** begin Recorded information **

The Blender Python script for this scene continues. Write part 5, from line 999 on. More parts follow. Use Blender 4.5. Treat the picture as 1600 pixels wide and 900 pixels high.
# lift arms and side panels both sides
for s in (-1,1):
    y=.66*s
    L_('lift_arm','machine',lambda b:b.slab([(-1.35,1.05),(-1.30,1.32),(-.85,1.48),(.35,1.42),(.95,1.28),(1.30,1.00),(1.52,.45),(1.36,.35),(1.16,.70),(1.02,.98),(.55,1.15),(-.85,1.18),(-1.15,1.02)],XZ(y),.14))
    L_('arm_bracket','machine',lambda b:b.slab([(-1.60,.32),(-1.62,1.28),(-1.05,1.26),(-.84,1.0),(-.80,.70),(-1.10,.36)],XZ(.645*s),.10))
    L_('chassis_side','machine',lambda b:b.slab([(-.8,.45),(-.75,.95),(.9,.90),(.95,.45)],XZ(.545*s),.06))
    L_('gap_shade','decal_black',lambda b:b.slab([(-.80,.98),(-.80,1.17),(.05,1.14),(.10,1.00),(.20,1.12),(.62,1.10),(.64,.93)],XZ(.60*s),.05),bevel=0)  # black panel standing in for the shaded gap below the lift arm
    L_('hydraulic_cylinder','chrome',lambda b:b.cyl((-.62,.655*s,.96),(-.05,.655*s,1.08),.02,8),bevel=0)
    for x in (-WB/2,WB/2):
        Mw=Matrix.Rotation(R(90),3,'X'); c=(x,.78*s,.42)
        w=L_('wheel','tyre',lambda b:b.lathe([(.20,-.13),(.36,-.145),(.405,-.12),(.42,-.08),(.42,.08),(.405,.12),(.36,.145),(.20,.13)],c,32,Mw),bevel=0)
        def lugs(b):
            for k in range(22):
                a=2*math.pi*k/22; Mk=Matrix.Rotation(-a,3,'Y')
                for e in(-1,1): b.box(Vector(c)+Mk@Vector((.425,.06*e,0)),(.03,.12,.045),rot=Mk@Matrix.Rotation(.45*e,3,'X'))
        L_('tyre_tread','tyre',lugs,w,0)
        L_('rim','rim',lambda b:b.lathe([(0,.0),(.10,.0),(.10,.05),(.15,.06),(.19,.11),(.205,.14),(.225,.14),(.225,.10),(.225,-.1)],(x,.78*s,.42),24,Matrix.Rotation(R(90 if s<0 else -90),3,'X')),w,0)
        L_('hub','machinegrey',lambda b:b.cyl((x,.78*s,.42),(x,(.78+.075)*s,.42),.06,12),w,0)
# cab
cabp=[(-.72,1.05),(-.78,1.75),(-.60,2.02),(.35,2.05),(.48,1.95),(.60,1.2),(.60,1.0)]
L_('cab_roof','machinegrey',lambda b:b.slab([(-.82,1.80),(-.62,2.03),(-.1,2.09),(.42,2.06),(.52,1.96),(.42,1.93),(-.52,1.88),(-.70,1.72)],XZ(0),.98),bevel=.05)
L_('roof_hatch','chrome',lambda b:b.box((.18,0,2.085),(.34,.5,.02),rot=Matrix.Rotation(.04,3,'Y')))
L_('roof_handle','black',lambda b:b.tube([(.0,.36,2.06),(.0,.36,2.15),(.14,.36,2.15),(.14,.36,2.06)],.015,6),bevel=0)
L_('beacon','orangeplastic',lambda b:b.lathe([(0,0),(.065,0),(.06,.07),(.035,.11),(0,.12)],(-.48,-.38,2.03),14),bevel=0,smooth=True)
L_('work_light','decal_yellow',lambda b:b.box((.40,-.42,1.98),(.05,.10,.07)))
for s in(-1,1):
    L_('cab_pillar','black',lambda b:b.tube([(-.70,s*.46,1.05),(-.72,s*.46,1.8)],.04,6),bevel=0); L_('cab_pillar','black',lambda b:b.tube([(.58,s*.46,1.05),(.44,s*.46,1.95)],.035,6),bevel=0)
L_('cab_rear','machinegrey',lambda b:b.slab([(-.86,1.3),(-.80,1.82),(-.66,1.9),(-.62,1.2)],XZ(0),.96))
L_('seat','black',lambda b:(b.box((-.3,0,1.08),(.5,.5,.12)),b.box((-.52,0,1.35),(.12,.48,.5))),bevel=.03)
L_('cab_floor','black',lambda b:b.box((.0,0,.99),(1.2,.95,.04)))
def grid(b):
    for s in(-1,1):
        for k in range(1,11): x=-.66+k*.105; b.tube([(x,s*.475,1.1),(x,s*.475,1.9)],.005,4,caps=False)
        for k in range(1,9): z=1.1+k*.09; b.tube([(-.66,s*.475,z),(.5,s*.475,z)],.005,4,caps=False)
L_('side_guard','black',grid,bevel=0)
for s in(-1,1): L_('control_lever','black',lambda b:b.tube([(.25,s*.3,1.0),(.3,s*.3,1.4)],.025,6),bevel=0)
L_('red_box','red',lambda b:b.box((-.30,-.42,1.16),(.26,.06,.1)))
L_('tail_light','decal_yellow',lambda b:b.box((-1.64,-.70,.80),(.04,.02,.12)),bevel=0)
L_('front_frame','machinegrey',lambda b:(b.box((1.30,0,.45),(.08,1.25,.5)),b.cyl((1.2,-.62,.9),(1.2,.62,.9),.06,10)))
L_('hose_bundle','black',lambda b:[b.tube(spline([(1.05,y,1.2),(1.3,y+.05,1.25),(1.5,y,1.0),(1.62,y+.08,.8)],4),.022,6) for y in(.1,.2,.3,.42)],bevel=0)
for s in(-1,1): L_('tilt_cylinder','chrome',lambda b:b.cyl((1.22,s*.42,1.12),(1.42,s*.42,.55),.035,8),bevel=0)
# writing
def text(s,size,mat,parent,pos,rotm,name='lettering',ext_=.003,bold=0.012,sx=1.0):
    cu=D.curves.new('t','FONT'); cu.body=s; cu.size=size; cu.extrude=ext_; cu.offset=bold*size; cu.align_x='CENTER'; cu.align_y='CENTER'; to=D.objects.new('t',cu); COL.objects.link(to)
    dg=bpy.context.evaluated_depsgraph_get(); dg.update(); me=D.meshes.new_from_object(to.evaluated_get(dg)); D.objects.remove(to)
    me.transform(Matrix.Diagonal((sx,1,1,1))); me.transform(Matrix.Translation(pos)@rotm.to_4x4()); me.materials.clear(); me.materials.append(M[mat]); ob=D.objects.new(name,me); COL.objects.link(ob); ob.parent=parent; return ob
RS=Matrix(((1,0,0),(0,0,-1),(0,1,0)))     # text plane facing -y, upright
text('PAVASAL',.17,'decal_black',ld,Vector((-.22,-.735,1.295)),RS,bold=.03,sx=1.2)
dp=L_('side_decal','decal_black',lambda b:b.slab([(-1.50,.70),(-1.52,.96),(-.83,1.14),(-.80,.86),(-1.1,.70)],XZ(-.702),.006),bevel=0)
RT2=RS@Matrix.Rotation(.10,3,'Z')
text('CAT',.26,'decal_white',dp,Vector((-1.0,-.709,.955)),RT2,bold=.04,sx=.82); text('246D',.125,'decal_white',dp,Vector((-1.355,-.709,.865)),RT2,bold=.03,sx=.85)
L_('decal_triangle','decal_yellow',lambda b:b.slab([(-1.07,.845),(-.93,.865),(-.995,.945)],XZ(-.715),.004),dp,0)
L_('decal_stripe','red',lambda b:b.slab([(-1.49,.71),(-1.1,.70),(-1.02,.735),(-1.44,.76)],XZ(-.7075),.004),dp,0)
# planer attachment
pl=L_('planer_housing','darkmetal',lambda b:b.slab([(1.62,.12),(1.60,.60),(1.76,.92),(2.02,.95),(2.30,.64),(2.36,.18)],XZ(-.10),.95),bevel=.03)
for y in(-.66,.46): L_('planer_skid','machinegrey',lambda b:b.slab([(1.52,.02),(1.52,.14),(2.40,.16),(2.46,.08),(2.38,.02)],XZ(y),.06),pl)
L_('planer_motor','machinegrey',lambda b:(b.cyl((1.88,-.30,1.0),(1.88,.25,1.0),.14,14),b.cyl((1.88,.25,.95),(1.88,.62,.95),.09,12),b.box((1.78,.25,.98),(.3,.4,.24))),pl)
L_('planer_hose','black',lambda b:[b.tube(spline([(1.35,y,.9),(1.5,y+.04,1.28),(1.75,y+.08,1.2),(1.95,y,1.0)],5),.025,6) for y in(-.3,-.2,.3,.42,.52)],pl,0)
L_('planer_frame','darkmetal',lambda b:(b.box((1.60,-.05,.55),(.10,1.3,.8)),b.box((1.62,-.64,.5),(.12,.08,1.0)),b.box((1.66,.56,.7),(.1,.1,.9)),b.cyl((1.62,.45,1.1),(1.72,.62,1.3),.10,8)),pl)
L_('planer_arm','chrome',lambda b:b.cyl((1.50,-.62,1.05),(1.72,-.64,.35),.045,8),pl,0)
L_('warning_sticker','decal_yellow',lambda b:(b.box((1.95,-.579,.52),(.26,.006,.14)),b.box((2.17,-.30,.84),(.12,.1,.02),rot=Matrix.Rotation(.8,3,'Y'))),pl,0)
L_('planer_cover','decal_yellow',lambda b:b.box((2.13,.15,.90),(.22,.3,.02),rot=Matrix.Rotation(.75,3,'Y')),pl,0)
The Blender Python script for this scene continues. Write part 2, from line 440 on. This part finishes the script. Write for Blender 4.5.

** end Recorded information **

Reply with one number only, the count of lines above that hold the string "Write".

Output of the task:
2